I agree on the max selection count, but disagree on the implementation. I already have plans to show the HPs, EPs and other locally stored resources as a line on the icon of each unit selected (or in some other visualized fashion, perhaps even darkening the image when their health is lower). I think we need the ability to select or deselect units by clicking or control-clicking on their icons in the selection area. Thus, left-click selects only that unit (removes all others from the selection), ctrl-left-click removes that unit from the selection and perhaps a double click will cause the same thing to happen when you double click a unit in the 3d area, selects all units of the same type within a certain radius, and that can also be modified by shift, so that other units not of that type that are already selected aren't de-selected. I'm not hard-set on that exact specification yet, but that's pretty much what I'm planning on (I think part of it is documented in the bug database).

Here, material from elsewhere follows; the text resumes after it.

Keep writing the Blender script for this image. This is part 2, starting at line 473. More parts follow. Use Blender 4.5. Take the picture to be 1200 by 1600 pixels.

Personally, I'm in favor of the current 4x4 (or similar) grid of icons but to begin squishing and/or stacking them after more than 16 units are selected much like a deck of cards when spread out on a table, but still overlapping.
As far as auto-repair, it certainly wont be getting thrown out. Enabling or disabling it as an option in the game settings (set when starting the game) isn't something I'm opposed to, but removing very useful functionality because a few people don't like it is hardly sensible. When playing a RTS game, I would personally prefer to focus on important things like how I plan to beat the other guy rather than mundane maintenance. The idea of an RTS is that the player is the supreme commander, they should be bothered with as few of the "mundane" details as possible. I do concede that the auto-repair functionality can take away some of the duties a player of the game previously would have to attend to, but not excessively. For example, you wouldn't military units to stand by idly and watch as an enemy starts attacking your town, you would want them to automatically attack them to defend, so this is also an "auto" command. By queueing commands, you can make the most efficient use of workers, and auto-repair helps to keep them busy when one would have otherwise allowed workers to become idle.
Perhaps a repair command should have an <allow-auto value="true|false"/> to explicitly disable auto-repair in a mod? As a side-note, "repair" is internally being renamed to "replenish" in 0.3 because it also applies to EPs and locally stored resources and all skills can optionally have a cost to HPs or a resource that is stored either locally or globally instead of just EPs (as is currently the case), so some of these dynamics are changing.